After the war, aluminum rolled into town. Why, you may ask (just as my imagination does in its Dr. Watson–like voice inside my head). Elemental, I answer in my best Sherlock imitation. Ductility and malleability are aluminum’s middle names. It can be stretched and pressed within an inch of its life,  2.34 x 10-4 inches to be exact. Aluminum, nickname Al, is a one-eyed all-American element with the number 13 tattooed on its arm. If you don’t believe me (about the eye), try using the British spelling, aluminium, on my computer. If you’re like me you have my sympathy but if you are, you will be delighted that it now rhymes with potassium.
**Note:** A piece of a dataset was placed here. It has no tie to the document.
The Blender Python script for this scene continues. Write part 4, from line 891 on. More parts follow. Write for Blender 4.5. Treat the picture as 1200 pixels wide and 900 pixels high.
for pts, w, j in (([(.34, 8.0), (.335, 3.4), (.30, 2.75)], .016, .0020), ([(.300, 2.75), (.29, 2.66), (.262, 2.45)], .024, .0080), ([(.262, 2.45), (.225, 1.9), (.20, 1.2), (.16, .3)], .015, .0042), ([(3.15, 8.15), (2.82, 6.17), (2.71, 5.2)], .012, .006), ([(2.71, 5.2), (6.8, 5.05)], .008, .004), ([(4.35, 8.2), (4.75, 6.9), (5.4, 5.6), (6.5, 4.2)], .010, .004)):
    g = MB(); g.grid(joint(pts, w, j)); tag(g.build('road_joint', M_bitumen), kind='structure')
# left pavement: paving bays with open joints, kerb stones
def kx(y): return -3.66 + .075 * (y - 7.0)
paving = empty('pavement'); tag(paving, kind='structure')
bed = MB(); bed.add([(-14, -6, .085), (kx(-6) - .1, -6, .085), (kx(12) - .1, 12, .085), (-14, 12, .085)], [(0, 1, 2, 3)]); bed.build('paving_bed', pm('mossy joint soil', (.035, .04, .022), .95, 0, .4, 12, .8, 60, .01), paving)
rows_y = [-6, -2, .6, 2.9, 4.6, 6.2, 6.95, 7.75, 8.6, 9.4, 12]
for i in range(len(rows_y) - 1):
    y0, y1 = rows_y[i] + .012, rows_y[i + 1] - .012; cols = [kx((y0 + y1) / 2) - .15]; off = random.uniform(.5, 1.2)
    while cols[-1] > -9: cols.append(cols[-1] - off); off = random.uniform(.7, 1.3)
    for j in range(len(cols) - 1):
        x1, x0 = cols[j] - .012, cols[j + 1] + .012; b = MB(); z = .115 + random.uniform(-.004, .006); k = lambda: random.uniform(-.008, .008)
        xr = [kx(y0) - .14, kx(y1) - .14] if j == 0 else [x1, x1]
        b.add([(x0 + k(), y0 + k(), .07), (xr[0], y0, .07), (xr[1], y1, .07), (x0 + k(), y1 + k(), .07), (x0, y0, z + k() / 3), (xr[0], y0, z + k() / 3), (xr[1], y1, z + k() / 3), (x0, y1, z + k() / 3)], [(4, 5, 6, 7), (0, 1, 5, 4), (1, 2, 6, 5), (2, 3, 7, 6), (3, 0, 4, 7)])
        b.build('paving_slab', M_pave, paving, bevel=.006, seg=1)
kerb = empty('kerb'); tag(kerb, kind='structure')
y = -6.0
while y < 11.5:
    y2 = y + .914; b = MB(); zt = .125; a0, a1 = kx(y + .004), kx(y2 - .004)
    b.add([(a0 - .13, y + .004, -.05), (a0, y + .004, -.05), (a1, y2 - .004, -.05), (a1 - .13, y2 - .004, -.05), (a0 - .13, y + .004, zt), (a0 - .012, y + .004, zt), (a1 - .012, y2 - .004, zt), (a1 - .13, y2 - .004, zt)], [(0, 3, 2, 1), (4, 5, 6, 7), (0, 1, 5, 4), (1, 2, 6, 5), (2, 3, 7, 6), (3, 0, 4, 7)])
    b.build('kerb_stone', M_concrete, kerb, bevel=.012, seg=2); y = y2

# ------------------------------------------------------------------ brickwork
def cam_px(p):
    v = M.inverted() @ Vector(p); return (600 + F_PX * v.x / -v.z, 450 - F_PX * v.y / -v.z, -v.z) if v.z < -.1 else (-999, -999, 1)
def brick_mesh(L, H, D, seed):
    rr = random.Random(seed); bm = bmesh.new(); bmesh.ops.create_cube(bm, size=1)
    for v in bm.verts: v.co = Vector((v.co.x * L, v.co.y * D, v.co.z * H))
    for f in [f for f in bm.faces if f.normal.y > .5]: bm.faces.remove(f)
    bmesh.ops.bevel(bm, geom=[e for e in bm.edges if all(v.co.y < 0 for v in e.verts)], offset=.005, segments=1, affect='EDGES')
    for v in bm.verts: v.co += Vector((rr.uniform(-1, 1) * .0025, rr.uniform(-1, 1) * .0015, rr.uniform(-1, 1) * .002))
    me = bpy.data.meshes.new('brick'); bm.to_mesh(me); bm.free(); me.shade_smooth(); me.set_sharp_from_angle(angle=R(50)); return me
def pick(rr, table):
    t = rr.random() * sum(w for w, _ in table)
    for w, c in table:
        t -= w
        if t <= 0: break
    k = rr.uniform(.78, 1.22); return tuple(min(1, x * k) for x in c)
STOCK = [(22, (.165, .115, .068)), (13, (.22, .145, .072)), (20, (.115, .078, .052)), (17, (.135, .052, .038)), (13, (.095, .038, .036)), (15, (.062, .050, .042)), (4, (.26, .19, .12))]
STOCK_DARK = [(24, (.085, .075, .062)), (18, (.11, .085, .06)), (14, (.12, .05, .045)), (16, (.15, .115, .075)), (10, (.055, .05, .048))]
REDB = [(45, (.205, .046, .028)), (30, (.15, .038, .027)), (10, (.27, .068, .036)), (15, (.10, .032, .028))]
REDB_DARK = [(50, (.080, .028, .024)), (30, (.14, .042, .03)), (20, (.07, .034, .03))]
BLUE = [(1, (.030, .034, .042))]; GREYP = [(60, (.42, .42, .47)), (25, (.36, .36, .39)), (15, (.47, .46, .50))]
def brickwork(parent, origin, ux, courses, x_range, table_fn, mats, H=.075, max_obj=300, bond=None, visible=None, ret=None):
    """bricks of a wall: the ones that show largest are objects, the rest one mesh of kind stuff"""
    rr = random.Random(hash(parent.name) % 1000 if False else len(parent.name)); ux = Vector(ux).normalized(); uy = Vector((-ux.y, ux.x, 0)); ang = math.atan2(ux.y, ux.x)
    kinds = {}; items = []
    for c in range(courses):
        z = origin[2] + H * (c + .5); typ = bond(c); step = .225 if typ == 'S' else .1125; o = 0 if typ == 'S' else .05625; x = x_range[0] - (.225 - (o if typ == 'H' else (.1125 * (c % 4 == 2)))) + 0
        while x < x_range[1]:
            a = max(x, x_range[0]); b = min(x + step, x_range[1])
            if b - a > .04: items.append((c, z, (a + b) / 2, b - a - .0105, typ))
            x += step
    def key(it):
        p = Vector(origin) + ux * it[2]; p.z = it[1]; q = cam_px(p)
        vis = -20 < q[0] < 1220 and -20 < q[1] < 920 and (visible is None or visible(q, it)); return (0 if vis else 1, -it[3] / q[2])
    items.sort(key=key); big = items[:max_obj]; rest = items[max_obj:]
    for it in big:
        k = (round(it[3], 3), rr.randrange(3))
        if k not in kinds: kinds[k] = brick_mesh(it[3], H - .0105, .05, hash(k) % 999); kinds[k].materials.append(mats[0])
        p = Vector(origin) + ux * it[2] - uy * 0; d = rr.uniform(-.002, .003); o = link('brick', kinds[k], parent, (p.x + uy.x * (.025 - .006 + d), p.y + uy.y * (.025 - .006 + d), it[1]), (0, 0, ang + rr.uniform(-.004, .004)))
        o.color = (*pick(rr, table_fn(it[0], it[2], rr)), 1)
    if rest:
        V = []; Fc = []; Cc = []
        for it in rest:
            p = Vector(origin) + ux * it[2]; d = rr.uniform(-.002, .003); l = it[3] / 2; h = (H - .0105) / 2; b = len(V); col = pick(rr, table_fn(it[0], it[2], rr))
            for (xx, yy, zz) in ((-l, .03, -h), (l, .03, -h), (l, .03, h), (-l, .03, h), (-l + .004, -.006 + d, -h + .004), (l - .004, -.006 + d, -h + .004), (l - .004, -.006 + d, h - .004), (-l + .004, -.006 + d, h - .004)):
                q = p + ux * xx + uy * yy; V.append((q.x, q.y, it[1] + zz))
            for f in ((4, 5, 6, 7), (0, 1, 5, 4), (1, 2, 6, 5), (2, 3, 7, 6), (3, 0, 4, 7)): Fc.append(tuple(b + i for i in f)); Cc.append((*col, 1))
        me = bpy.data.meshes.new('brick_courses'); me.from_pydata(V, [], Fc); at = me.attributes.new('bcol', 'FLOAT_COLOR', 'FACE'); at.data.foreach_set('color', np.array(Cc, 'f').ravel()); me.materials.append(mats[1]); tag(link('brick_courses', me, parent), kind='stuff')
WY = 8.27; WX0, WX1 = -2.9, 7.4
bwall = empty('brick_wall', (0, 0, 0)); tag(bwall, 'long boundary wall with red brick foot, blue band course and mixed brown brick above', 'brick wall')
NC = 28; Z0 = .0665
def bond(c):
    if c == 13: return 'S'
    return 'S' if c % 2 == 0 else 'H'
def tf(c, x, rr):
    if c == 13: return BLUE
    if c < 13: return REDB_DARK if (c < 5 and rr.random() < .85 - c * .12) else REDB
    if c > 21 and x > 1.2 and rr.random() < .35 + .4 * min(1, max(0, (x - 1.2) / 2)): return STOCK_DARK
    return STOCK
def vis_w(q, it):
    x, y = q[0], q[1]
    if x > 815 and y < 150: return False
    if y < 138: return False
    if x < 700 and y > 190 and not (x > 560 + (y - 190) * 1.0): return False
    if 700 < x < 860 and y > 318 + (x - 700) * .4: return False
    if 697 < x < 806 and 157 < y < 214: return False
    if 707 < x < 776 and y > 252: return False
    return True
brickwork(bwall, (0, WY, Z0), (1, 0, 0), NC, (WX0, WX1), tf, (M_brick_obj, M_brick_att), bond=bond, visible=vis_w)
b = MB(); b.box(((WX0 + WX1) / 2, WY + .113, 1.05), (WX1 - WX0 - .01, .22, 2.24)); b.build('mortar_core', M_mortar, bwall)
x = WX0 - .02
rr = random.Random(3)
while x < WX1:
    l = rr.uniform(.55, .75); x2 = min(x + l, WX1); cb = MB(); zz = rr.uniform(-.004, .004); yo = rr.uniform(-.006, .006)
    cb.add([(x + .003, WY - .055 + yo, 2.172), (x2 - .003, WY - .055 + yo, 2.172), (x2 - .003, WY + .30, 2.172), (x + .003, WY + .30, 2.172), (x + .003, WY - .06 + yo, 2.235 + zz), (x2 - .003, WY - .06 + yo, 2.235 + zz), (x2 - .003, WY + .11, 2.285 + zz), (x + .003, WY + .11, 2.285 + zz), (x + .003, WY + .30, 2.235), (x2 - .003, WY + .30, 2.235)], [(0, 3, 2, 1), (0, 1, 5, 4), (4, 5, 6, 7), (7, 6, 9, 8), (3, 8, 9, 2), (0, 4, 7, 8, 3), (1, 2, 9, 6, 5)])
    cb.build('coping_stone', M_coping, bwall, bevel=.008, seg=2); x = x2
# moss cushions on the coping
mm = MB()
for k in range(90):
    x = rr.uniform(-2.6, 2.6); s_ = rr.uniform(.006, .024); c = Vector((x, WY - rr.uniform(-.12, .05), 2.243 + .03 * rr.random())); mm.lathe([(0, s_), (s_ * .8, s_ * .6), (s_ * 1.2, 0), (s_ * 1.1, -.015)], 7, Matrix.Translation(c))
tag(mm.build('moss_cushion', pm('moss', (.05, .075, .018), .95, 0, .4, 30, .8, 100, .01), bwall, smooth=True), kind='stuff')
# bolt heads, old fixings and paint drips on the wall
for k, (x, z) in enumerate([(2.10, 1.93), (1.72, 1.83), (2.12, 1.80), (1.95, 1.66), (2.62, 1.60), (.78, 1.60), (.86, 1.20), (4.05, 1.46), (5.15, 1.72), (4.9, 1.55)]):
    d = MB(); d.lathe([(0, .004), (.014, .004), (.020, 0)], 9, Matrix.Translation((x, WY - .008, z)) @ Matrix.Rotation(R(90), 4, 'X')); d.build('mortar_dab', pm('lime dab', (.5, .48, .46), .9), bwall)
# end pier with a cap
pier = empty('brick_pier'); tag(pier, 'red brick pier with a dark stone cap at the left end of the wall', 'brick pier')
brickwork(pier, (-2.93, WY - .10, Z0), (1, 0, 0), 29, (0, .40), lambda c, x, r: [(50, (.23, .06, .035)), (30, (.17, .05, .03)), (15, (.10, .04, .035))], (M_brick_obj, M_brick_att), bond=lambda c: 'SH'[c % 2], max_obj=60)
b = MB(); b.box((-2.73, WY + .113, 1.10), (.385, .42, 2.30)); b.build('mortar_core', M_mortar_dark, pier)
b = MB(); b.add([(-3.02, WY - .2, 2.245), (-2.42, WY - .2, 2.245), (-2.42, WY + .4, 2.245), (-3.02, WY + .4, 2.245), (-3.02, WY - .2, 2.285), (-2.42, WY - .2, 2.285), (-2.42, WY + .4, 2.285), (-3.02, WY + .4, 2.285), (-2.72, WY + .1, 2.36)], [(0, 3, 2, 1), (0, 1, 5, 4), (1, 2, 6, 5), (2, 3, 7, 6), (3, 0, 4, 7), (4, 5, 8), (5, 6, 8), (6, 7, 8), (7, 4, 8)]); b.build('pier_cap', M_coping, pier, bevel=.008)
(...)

Brace yourself, however, because you will also discover it rhymes with the odium of Miss Spellcheck, Microsoft’s unforgiving editor, who will scribble her furious red line at the very idea of aluminum as a two-eyed element.

 

All of this background information leads to the question: Why wouldn’t Aluminum Man make it in the top ten list of superheroes? Iron Man made it. Does he have more mettle, is he steamier, or is he just hotter?

 

Iron Man is denser than Aluminum Man, so maybe brute strength wins over brains, at least periodically. Aluminum Man resists corrosion better than Iron Man, but he tends to crumple under pressure. And although Aluminum Man is a good conductor (that’s his alterego), he’ll never play at Carnegie Hall.

 

When my imagination first started talking about Aluminum Man, I assumed that no such character existed. I looked forward to developing the character, gaining worldwide fame, and retiring some place warm and balmy. Sadly, he does exist. I know because I looked it up on the Internet.

 

And that, of course, leads to the question, Why is the Internet like a broken refrigerator? Because it spoils everything.